As a small city Canberra was liveable; most students and staff were from elsewhere, giving it a cosmopolitan air. Those so inclined could go to the snowfields in the winter and the south-coast beaches in the summer. Sydney, the sin city of our imagining (and sometimes in reality) wasn’t far away.

The Canberra CBD, with its main businesses being government and education, had a serious air. I gather that Canberra now is like everywhere else – traffic-choked at times, with drug-selling areas, awash with mobile phones and dumbed-down politics, radio and television. But 50 years ago it had a flavour, bland perhaps, but restful, with a drive-in movie theatre and scattered hamlets for picnicking and places to drink on Sundays when the capital was dry.

The ANU had attracted Australian luminaries in the humanities such as Manning Clark, Bob Gollan, Geoffrey Sawyer, AD Hope and international high-octane performers like Roger Keesing. I’m sure it was the same in the sciences.

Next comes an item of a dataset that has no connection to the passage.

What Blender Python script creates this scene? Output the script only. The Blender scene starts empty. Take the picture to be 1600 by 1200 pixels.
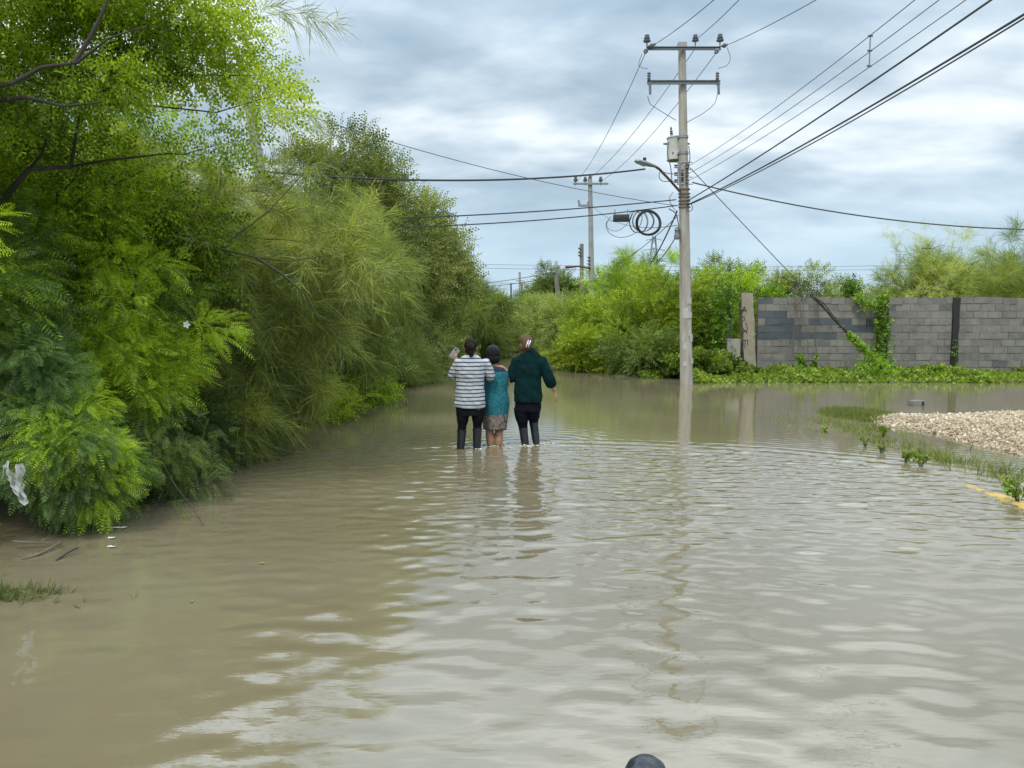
import bpy, bmesh, math, random
import numpy as np
from mathutils import Vector, Matrix
R = math.radians
SC = bpy.context.scene
COL = SC.collection
# ------------------------------------------------------------------ camera
H = 1.61; F = 1200.0
TH = math.atan(100.0/F)
cam = bpy.data.cameras.new('camera'); camo = bpy.data.objects.new('camera', cam); COL.objects.link(camo)
cam.sensor_width = 36; cam.lens = 36*F/1600; cam.clip_start = 0.05; cam.clip_end = 3000
camo.location = (0, 0, H); camo.rotation_euler = (R(90)-TH, 0, 0)
SC.camera = camo
def S(px, py, d):
    """world point on the plane y = d that the photograph shows at pixel px, py"""
    c, s = math.cos(TH), math.sin(TH); a, b = px-800, 600-py
    y = F*c + b*s; z = -F*s + b*c
    return Vector((a/y*d, d, H + z/y*d))
def G(px, py, z=0.0):
    """world point at height z seen at pixel px, py"""
    p = S(px, py, 1.0); t = (z-H)/(p.z-H)
    return Vector((p.x*t, t, z))
# ------------------------------------------------------------------ world, sun
SUN_EL, SUN_AZ = 58, 205     # degrees; azimuth clockwise from +Y (sun high, behind the camera)
w = bpy.data.worlds.new("World"); SC.world = w; w.use_nodes = True
nt = w.node_tree; nt.nodes.clear()
def N(t, ty, **k):
    n = t.nodes.new(ty)
    for a, b in k.items():
        if a == 'inp':
            for i, v in b.items(): n.inputs[i].default_value = v
        else: setattr(n, a, b)
    return n
def ramp(t, stops, src=None, interp='LINEAR'):
    n = t.nodes.new('ShaderNodeValToRGB'); n.color_ramp.interpolation = interp
    e = n.color_ramp.elements
    while len(e) < len(stops): e.new(0.5)
    for i, (p, c) in enumerate(stops):
        e[i].position = p; e[i].color = (*c, 1) if len(c) == 3 else c
    if src is not None: t.links.new(src, n.inputs[0])
    return n
def math_(t, op, a, b=None, c=None, clamp=False):
    n = t.nodes.new('ShaderNodeMath'); n.operation = op; n.use_clamp = clamp
    for i, v in enumerate((a, b, c)):
        if v is None: continue
        if isinstance(v, (int, float)): n.inputs[i].default_value = v
        else: t.links.new(v, n.inputs[i])
    return n.outputs[0]
def mixc(t, f, a, b, mode='MIX'):
    n = t.nodes.new('ShaderNodeMix'); n.data_type = 'RGBA'; n.blend_type = mode; n.clamp_factor = True
    for i, v in ((0, f), (6, a), (7, b)):
        if isinstance(v, (int, float)): n.inputs[i].default_value = v
        elif isinstance(v, (tuple, list)): n.inputs[i].default_value = (*v, 1) if len(v) == 3 else v
        else: t.links.new(v, n.inputs[i])
    return n.outputs[2]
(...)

I didn’t, and don’t, feel that, in going to Canberra and the ANU, I was in the second eleven … Well, perhaps just a little.

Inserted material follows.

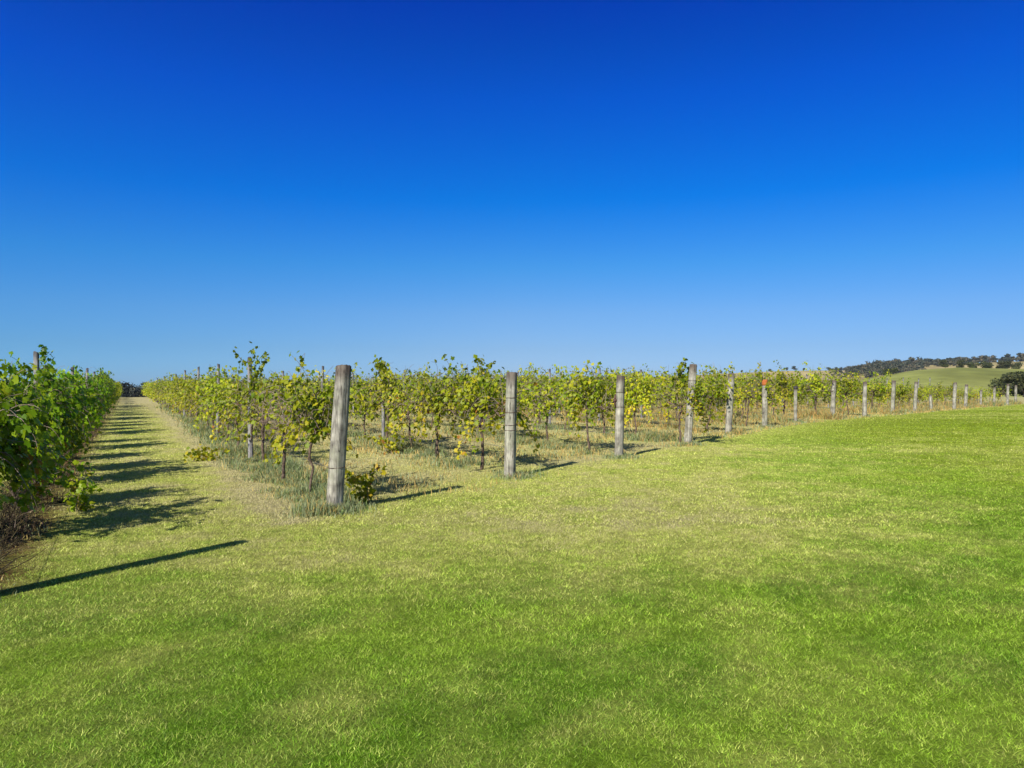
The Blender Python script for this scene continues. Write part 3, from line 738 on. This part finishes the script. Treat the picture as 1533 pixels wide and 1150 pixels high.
# ------------------------------------------------------------------ sky, sun, camera
W = bpy.data.worlds.new('World'); bpy.context.scene.world = W; W.use_nodes = True; nt = W.node_tree; nt.nodes.clear()
sky = nt.nodes.new('ShaderNodeTexSky'); sky.sky_type = 'NISHITA'; sky.sun_disc = False
sky.sun_elevation = R(SUN_EL); sky.sun_rotation = math.atan2(-SUN_H[0], -SUN_H[1]); sky.air_density = 1.0; sky.dust_density = .2; sky.ozone_density = 3.0; sky.altitude = 100
bg = nt.nodes.new('ShaderNodeBackground'); bg.inputs[1].default_value = .1; out = nt.nodes.new('ShaderNodeOutputWorld')
EXPO = .78
# the sky texture tinted by elevation, a deep polarised blue within the view
tc = nt.nodes.new('ShaderNodeTexCoord'); sx = nt.nodes.new('ShaderNodeSeparateXYZ'); nt.links.new(tc.outputs['Generated'], sx.inputs[0])
NI = [(.468, (.108, .191, .353), (0, 61, 180)), (.42, (.124, .219, .395), (0, 75, 191)), (.366, (.143, .25, .44), (0, 88, 207)), (.248, (.216, .366, .592), (5, 124, 229)),
      (.164, (.321, .514, .735), (71, 157, 236)), (.103, (.469, .683, .817), (118, 178, 239)), (.055, (.70, .84, .76), (149, 192, 230)), (.0, (.80, .78, .55), (166, 196, 222))]
st = [(z, lin(*t)/np.array(nn)/2**EXPO) for z, nn, t in NI][::-1]+[(.56, np.array([.16, .24, .42])), (.72, np.array([.45, .46, .42])), (1.0, np.array([.62, .55, .42]))]  # highest stops, unseen above the view, shifted to neutral so shadows fill less blue
r = ramp(nt, st); nt.links.new(sx.outputs[2], r.inputs[0])
mx = nt.nodes.new('ShaderNodeMix'); mx.data_type = 'RGBA'; mx.blend_type = 'MULTIPLY'; mx.inputs[0].default_value = 1.0
nt.links.new(sky.outputs[0], mx.inputs[6]); nt.links.new(r.outputs[0], mx.inputs[7]); 
rx = ramp(nt, [(.0, (.55, 1.0, 1.16)), (.2, (.62, 1.0, 1.13)), (.5, (1, 1, 1)), (.8, (.90, .93, .97)), (1.0, (.9, .93, .97))])      # deeper blue towards the left
mp_ = nt.nodes.new('ShaderNodeMapRange'); mp_.inputs[1].default_value = -1; mp_.inputs[2].default_value = 1; nt.links.new(sx.outputs[0], mp_.inputs[0]); nt.links.new(mp_.outputs[0], rx.inputs[0])
m2 = nt.nodes.new('ShaderNodeMix'); m2.data_type = 'RGBA'; m2.blend_type = 'MULTIPLY'; m2.inputs[0].default_value = 1.0
nt.links.new(mx.outputs[2], m2.inputs[6]); nt.links.new(rx.outputs[0], m2.inputs[7]); nt.links.new(m2.outputs[2], bg.inputs[0]); nt.links.new(bg.outputs[0], out.inputs[0])
sl = bpy.data.lights.new('sun', 'SUN'); sl.energy = 4.5; sl.angle = R(.5); sl.color = (1, .95, .86)
so = bpy.data.objects.new('sun', sl); C.objects.link(so)
import mathutils
dv = mathutils.Vector((SUN_H[0]*math.cos(R(SUN_EL)), SUN_H[1]*math.cos(R(SUN_EL)), -math.sin(R(SUN_EL))))
so.rotation_euler = dv.to_track_quat('-Z', 'Y').to_euler(); so.location = (-20, -30, 30)
cam = bpy.data.cameras.new('camera'); cam.sensor_width = 36; cam.lens = 36*F/1533; cam.clip_end = 6000; cam.clip_start = .05
co = bpy.data.objects.new('camera', cam); C.objects.link(co); co.location = (0, 0, CAMZ)
co.rotation_euler = (R(90)+math.atan((HOR-575)/F), 0, 0)
# thin summer haze between here and the far ridge
hz = bpy.data.meshes.new('haze')
X0, X1, Y0, Y1, Z0, Z1 = -3700., 3700., -120., 3300., -6., 57.
hz.from_pydata([(x, y, z) for z in (Z0, Z1) for x, y in ((X0, Y0), (X1, Y0), (X1, Y1), (X0, Y1))], [], [(3, 2, 1, 0), (4, 5, 6, 7), (0, 1, 5, 4), (1, 2, 6, 5), (2, 3, 7, 6), (3, 0, 4, 7)])
mh = bpy.data.materials.new('haze_air'); mh.use_nodes = True; nh = mh.node_tree; nh.nodes.clear()
pv = nh.nodes.new('ShaderNodeVolumePrincipled'); pv.inputs['Color'].default_value = (.72, .82, .95, 1); pv.inputs['Density'].default_value = .0001
pv.inputs['Anisotropy'].default_value = .3
oh = nh.nodes.new('ShaderNodeOutputMaterial'); nh.links.new(pv.outputs[0], oh.inputs[1]); hz.materials.append(mh)
tag(obj('haze', hz), 'thin pale haze over the far hills', 'haze', kind='stuff')
sc = bpy.context.scene; sc.camera = co
sc.view_settings.view_transform = 'Standard'; sc.view_settings.look = 'None'; sc.view_settings.exposure = EXPO; sc.view_settings.gamma = 1.0
sc.cycles.max_bounces = 6; sc.cycles.transparent_max_bounces = 4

* The Fry Chronicles by Stephen Fry (2010); Hitch 22 by Christopher Hitchens (2010); Rather His Own Man by Geoffrey Robertson (2018).

2 Comments

  1. Dear Peter, lovely to read your memories of life in Canberra 50 years ago. My dad got a job in 1957, when I was 6, at what became the ANU, and I have similar pleasant memories. The landscape surrounding Canberra is so beautiful, and it was such a pleasant place to ride a bike, even in winter – and we had people from all over the world at the university and from the foreign embassies, and immigrants from the Snowy Scheme, whose kids I went to school with. And so many gorgeous modern, and mostly modest houses too, including the one my parents built in Ferguson Crescent Deakin. Dad was a friend of Manning Clark’s, and I have wonderful memories of reading the Clark children’s collection of Hugh Lofting’s Dr Doolittle stories, perched on, as I recall, the steps leading up to Professor Clark’s study, with the two academics talking long and earnestly overhead. Dad was also friends with the man who ran the bookshop in Kingston, and I spent a lot of Friday evenings reading my way through his excellent collection of children’s books, while he and Dad chatted. I lived in Canberra again for a little while much later, as an older adult, and it is now as you describe – though still full of great people, and fabulous resources thanks to the presence of the national Parliament. When I was a kid I could take both my parents’ library cards and bike to the National Library – then in a smaller grey/black building on that road that goes up to Capitol Hill, near the Albert Hall – and the librarians would let me borrow from the adults’ and children’s sections. It was library heaven for an eleven-year-old constant reader. Thank you for reminding me of some very happy memories. Virginia Rose

  2. Peter – taking account of all the ubeaut upbeat stuff Canberra now offers – your Canberra is better – except perhaps for the National Gallery and Museum.

    My husband grew up in Canberra and told the story of how Ben Chifley’s phone number was similar to the local butcher. When people inadvertently got onto him he would take their order and pass it on to the butcher.

    If that happened now there would probably be a major security scan and another row of razor wire installed to protect our national representatives.